Abstract: Recently discovered solvable lattice models, known as fractons, have forced us to rethink the very basic question of what a quantum field theory is. In order to describe the continuum limit of fracton lattice models, novel quantum field theories had to be written down that go beyond what textbooks taught us, exhibiting unusual features such as subsystem symmetries, UV sensitivity of IR quantities, and broken rotation invariance. This talk will describe several explorations of the interesting new properties these unusual field theories exhibit.

09 December, 14:00 EET
Kamran Salehi Vaziri
(EPFL)
Title: Towards the non-perturbative cosmological bootstrap

Abstract: We study Quantum Field Theory (QFT) on a background de Sitter spacetime dS_d+1. Our main tool is the Hilbert space decomposition in irreducible unitarity representations of its isometry group SO(d+1,1).

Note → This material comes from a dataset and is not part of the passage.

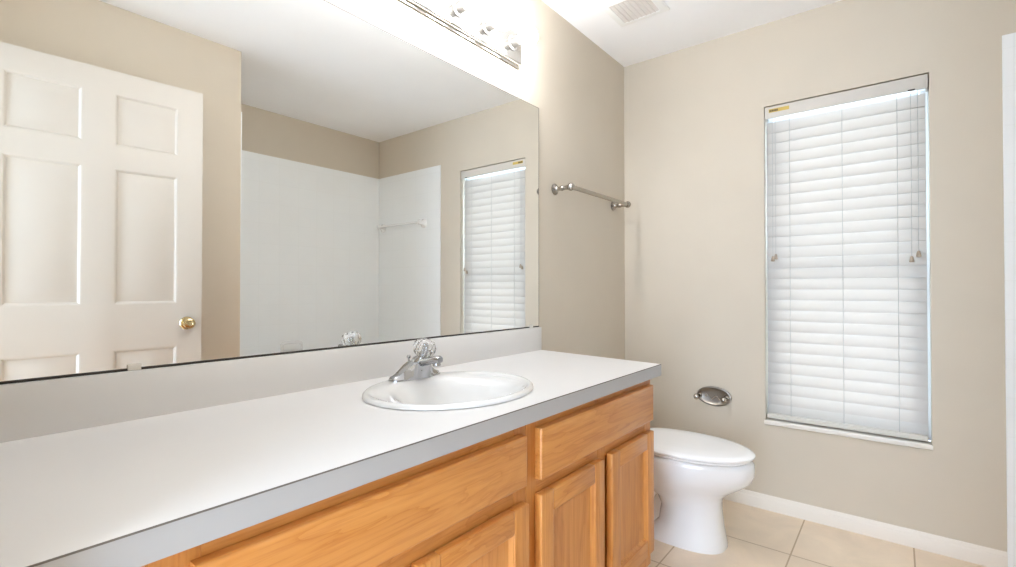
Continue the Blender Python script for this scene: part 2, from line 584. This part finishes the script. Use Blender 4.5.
loft(bm, [[Vector((x, y, z)) for x, y, z in ((CX - 0.0014, yy, CB), (CX, yy, CB), (CX, yy, CT - 0.0010), (CX - 0.0004, yy, CT - 0.0006), (CX - 0.0014, yy, CT - 0.0006))] for yy in (NY, 1.744)])
fe = finish('front_edge', bm, 'laminate_edge_shaded', ctr, smooth=20)
bm = NB(); box(bm, CX - 0.0016, CX + 0.0003, NY, 1.7435, CT - 0.0018, CT + 0.0002)
finish('edge_seam', bm, 'seam', fe, smooth=0)
bm = NB()
box(bm, 0.001, 0.020, NY, 1.8105, CT, 0.929, 0.002, 2)
finish('backsplash', bm, 'laminate', ctr)

def cab_door(parent, y0, y1, z0, z1, lab=None):
    bm = NB()
    s = 0.056
    x0, x1 = FX + 0.001, FX + 0.0245
    def frame_piece(pts, mi, grain):
        # pts: 4 corner (y,z) outer->inner mitre-free board
        pass
    box(bm, x0, x1, y0, y0 + s, z0, z1, 0.004, 3, 1)
    box(bm, x0, x1, y1 - s, y1, z0, z1, 0.004, 3, 1)
    box(bm, x0, x1 - 0.0003, y0 + s, y1 - s, z0, z0 + s, 0.004, 3, 0)
    box(bm, x0, x1 - 0.0003, y0 + s, y1 - s, z1 - s, z1, 0.004, 3, 0)
    d = finish('cabinet_door', bm, ['oak_h', 'oak_v'], parent)
    bm = NB()
    e = 0.010
    yy0, yy1, zz0, zz1 = y0 + s - 0.002, y1 - s + 0.002, z0 + s - 0.002, z1 - s + 0.002
    loops = []
    for ins, x in ((0, x1 - 0.004), (0.003, x1 - 0.005), (0.010, x1 - 0.0135), (0.013, x1 - 0.014)):
        loops.append([Vector((x, yy0 + ins, zz0 + ins)), Vector((x, yy1 - ins, zz0 + ins)), Vector((x, yy1 - ins, zz1 - ins)), Vector((x, yy0 + ins, zz1 - ins))])
    loft(bm, loops, cap0=False)
    box(bm, x0 + 0.001, x0 + 0.006, yy0, yy1, zz0, zz1)
    finish('door_panel', bm, 'oak_v', d, smooth=20)
    return d

def drawer_front(parent, name, y0, y1, z0, z1):
    bm = NB()
    x0, x1 = FX + 0.001, FX + 0.0245
    e = 0.007
    loops = []
    for ins, x in ((0, x0), (0, x1 - 0.006), (0.0015, x1 - 0.003), (0.005, x1 - 0.001), (0.009, x1)):
        loops.append([Vector((x, y0 + ins, z0 + ins)), Vector((x, y1 - ins, z0 + ins)), Vector((x, y1 - ins, z1 - ins)), Vector((x, y0 + ins, z1 - ins))])
    loft(bm, loops)
    return finish(name, bm, 'oak_h', parent, smooth=25)

def cabinet(label, y0, y1, stiles, doors, drawer, dname, endpanel):
    c = thing('vanity_cabinet', label, 'cabinet', (0.3, (y0 + y1) / 2, 0), 'oak vanity base cabinets')
    bm = NB()
    for ya, yb in ((y0, y0 + 0.015), (y1 - 0.015, y1)):
        box(bm, 0.02, FX - 0.019, ya, yb, 0.10, 0.64 if 0.8 < ya < 1.1 else CB - 0.002)
        box(bm, 0.02, FX - 0.075, ya, yb, 0.0, 0.10)
    box(bm, 0.02, FX - 0.019, y0 + 0.015, y1 - 0.015, 0.10, 0.115)
    box(bm, FX - 0.09, FX - 0.075, y0 + 0.015, y1 - 0.015, 0.0, 0.10)
    finish('carcass', bm, 'oak_v', c, smooth=0)
    bm = NB()
    for ya, yb in stiles:
        box(bm, FX - 0.019, FX, ya, yb, 0.10, CB - 0.001, 0.001, 1, 1)
    ys = [s for s in stiles]
    for (a, b1), (c0, c1) in zip(ys, ys[1:]):
        for z0, z1 in ((0.10, 0.175), (0.585, 0.645), (0.745, CB - 0.001)):
            box(bm, FX - 0.019, FX - 0.0005, b1, c0, z0, z1, 0.0006, 1, 0)
    finish('face_frame', bm, ['oak_h', 'oak_v'], c)
    drawer_front(c, dname, *drawer)
    for d in doors:
        cab_door(c, *d)
    return c
cabinet('oak vanity cabinet under the sink with one wide false drawer front', 0.052, 0.951,
        [(0.052, 0.185), (0.1865, 0.2455), (0.905, 0.951)],
        [(0.232, 0.575, 0.165, 0.594), (0.592, 0.935, 0.165, 0.594)],
        (0.232, 0.930, 0.634, 0.755), 'false_drawer_front', False)
cabinet('oak vanity cabinet at the counter end beside the toilet, two doors below a drawer', 0.952, 1.716,
        [(0.952, 0.995), (1.315, 1.365), (1.665, 1.716)],
        [(0.986, 1.314, 0.165, 0.594), (1.366, 1.692, 0.165, 0.594)],
        (0.988, 1.692, 0.630, 0.757), 'drawer_front', True)

# sink
snk = thing('sink_basin', 'white oval drop-in sink set into the vanity countertop', 'sink', (SINK[0], SINK[1], CT))
bm = NB()
cx, cy = SINK
prof = [  # (dx, a, b, z)
    (0, SA - 0.004, SB - 0.004, CT + 0.0008), (0, SA, SB, CT + 0.002), (0, SA - 0.001, SB - 0.001, CT + 0.007), (0, SA - 0.006, SB - 0.006, CT + 0.0115),
    (0, SA - 0.013, SB - 0.013, CT + 0.0125), (0, SA - 0.021, SB - 0.021, CT + 0.0105), (0.001, SA - 0.026, SB - 0.027, CT + 0.0065),
    (0.010, SA - 0.036, SB - 0.038, CT + 0.0055), (0.030, SA - 0.050, SB - 0.052, CT + 0.0040), (0.032, SA - 0.060, SB - 0.068, CT - 0.001), (0.029, SA - 0.075, SB - 0.086, CT - 0.016),
    (0.024, SA - 0.092, SB - 0.108, CT - 0.043), (0.022, SA - 0.112, SB - 0.136, CT - 0.078), (0.020, SA - 0.136, SB - 0.168, CT - 0.110), (0.018, 0.045, 0.050, CT - 0.127), (0.018, 0.021, 0.021, CT - 0.132)]
loops = [ell(cx + dx, cy, a, b_, z, 72, 2.0 if i < 4 else 2.12) for i, (dx, a, b_, z) in enumerate(prof)]
for i in (5, 6, 7, 8):          # flat faucet ledge along the rear, level with the rim
    for v in loops[i]:
        f = min(1.0, max(0.0, (cx - 0.085 - v.x) / 0.03))
        f = f * f * (3 - 2 * f)
        v.z = v.z * (1 - f) + (CT + 0.0122) * f
loft(bm, loops, cap0=False, cap1=False)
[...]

Throughout this work, we focus on the late-time physics of dS_d+1, in particular on the boundary operators that appear in the late-time expansion of bulk local operators. As a first application of the Hilbert space formalism, we recover the Källen-Lehmann spectral decomposition of bulk two-point functions. In the process, we exhibit a relation between poles in the corresponding spectral densities and boundary CFT data. Next, we study the conformal partial wave decomposition of four-point functions of boundary operators. These correlation functions are very similar to the ones of standard conformal field theory, but have different positivity properties that follow from unitarity in de Sitter. We conclude by proposing a non-perturbative conformal bootstrap approach to the study of these late-time four-point functions, and we illustrate our proposal with a concrete example for QFT in dS_2.

14 December, 13:00 EET
Thomas Van Riet
(KU Leuven)
Title: On scale separated AdS vacua of string theory

Abstract: Finding phenomenological vacua that are on a trustworthy footing within string theory is hard. Some crucial properties of such vacua are: moduli stabilisation and a small cosmological constant in units of the fundamental scale. In this talk I will review the progress on achieving this for SUSY AdS vacua.